SOURCE DATA -
=-=-=-=-=
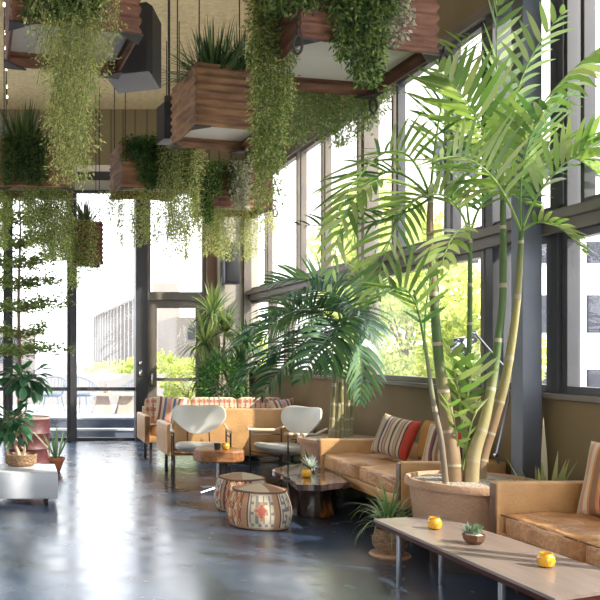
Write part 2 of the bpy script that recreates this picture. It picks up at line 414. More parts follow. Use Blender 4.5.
for s in (-1,1):
    b = MB(); b.add([(s*.22-.19,-.17,0),(s*.22+.19,-.17,0),(s*.22+.19,.17,0),(s*.22-.19,.17,0),(s*.22-.10,-.1,.34),(s*.22+.10,-.1,.34),(s*.22+.10,.1,.34),(s*.22-.10,.1,.34)],
        [(0,1,5,4),(1,2,6,5),(2,3,7,6),(3,0,4,7),(4,5,6,7),(3,2,1,0)]); b.build('base_block', M['stone'], t, False)
b = MB(); b.lathe([(.0,0),(.07,.0),(.075,.05),(.04,.10),(.025,.16),(.03,.18),(0,.18)], 20, (1.72,15.9,.68)); o = b.build('jug', M['stone']); tag(o, 'small round stone jug on the patio table', 'jug')

def building(name, x0, x1, y0, y1, h, m, label, bands=(), face='front', fins=0, step=1.2):
    t = thing(name, ((x0+x1)/2, y0, -.12), label, 'building')
    ox, oy, oz = t.location
    b = MB(); b.span(x0-ox, x1-ox, 0, y1-y0, 0, h); b.build('wall', m, t, False)
    if face == 'front':
        for z0, z1 in bands:
            x = x0+.4
            while x+step*.8 < x1:
                b = MB(); b.span(x-ox, x+step*.82-ox, -.06, .02, z0-oz, z1-oz); b.build('window', M['bglass'], t, False); x += step
    else:
        for i in range(fins):
            y = y0+(y1-y0)*(i+.5)/fins-oy
            b = MB(); b.span(x0-ox-.5, x0-ox, y-.35, y+.35, 0, h-.8); b.build('fin', M['pale'], t, False)
        b = MB(); b.span(x0-ox-.9, x0-ox, 0, y1-y0, h-.8, h); b.build('cornice', M['render'], t, False)
    return t
building('office_building', 10.5, 30, 22, 34, 14, M['render'], 'cream office building with dark window bands outside the right windows', ((.3,1.0),(1.95,2.92),(3.75,4.3),(6.0,6.9)), step=1.3)
building('finned_building', 10, 12, 62, 104, 6.6, M['beige2'], 'pale flat-roofed building with vertical fins far beyond the patio', face='side', fins=16)
building('grey_building', -6, 1.0, 42, 50, 2.7, M['beige2'], 'beige low building behind the layered tree at the left', ((.9,2.2),), step=1.5)
building('brick_building', 5.7, 8.2, 30, 34, 2.8, M['beige2'], 'brown brick building seen through the glass door', ((1.9,2.3),), step=.9)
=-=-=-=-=
WHAT YOU NEED TO DO - From the first line above through the line containing "patio table', 'jug')", copy everything exactly, without the pictures.

EXERCISE ANSWER -
Write part 2 of the bpy script that recreates this picture. It picks up at line 414. More parts follow. Use Blender 4.5.
for s in (-1,1):
    b = MB(); b.add([(s*.22-.19,-.17,0),(s*.22+.19,-.17,0),(s*.22+.19,.17,0),(s*.22-.19,.17,0),(s*.22-.10,-.1,.34),(s*.22+.10,-.1,.34),(s*.22+.10,.1,.34),(s*.22-.10,.1,.34)],
        [(0,1,5,4),(1,2,6,5),(2,3,7,6),(3,0,4,7),(4,5,6,7),(3,2,1,0)]); b.build('base_block', M['stone'], t, False)
b = MB(); b.lathe([(.0,0),(.07,.0),(.075,.05),(.04,.10),(.025,.16),(.03,.18),(0,.18)], 20, (1.72,15.9,.68)); o = b.build('jug', M['stone']); tag(o, 'small round stone jug on the patio table', 'jug')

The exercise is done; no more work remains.